Russia TV pundit attempts to pin Dugin killing on UK over suspect's Mini Cooper escape

Vladimir Putin’s propagandist Dmitry Kiselyov has suggested Britons’ weakness for cars and love for Mini Coopers is a clear sign that British spies helped plan the killing of Darya Dugina, daughter of a prominent Russian ultra-nationalist, in a car bombing near Moscow. The Kremlin’s security services have pinned the attack on Natalya Vovk, who is said to have fled Russia after the attack in a Mini Cooper. 

Kiselyov told Russia1: “So for the little Ukrainian Nazis, Dugin isn’t the main target. But for the West, a terror attack on Dugin in particular was supposed to creat the biggest splash.

“‘How on earth did they blow up Putin’s brain’?” 

“For the West it would have been major.

“I am saying that because the main interested parties are clearly not in Ukraine.”

 “The West’s well-honed signature is all over this murder: from the crime’s thorough planning and the organisation of the border crossing to the selection of the perpetrator. 
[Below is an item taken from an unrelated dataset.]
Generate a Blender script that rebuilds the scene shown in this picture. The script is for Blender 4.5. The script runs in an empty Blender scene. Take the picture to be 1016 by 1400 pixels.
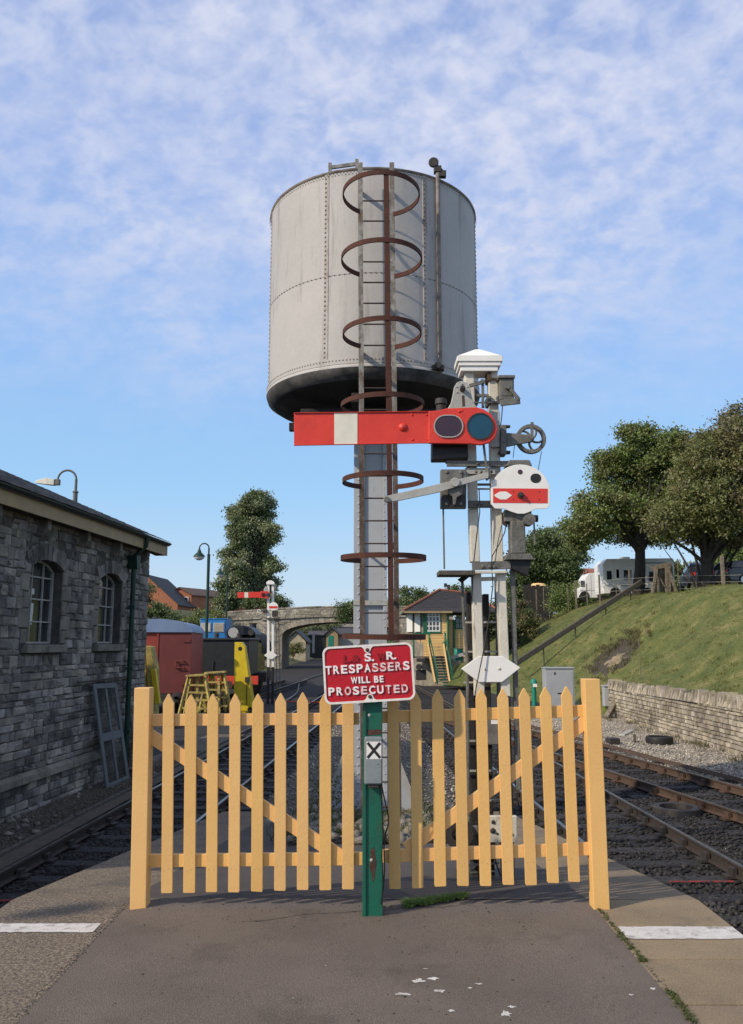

“Who would suspect a mother with her daughter? – to the scrupulous fabrication of document to go with the interchangeable number plates.

“And most likely, it wasn’t the Americans but the English.

“In the US, for eliminating a person in this manner they need a load of signatures from the very top, and afterwards they will also say directly that it was them, the Americans.”

“And the next step in making it a beautiful, purely English murder would be to strangle Natalya Vovk somewhere and blame Russia.”

Russia’s FSB security service on Monday named another Ukrainian it said was part of a team that assassinated Darya Dugina, the daughter of a prominent Russian ultra-nationalist who believes Ukraine should be absorbed into a new Russian empire.

Dugina, who like her father Alexander Dugin was a vocal supporter of what Russia calls its “special military operation” in Ukraine, was killed in a car bombing outside Moscow on August 20 in what Russian President Vladimir Putin called a “vile, cruel crime.”

Two days after the 29-year-old’s murder, the FSB, Russia’s main domestic intelligence agency, said it had solved the case, naming Vovk who they said had trailed Dugina for weeks, rented an apartment in her housing complex and planted the car bomb before fleeing Russia to Estonia – all with Kyiv’s backing.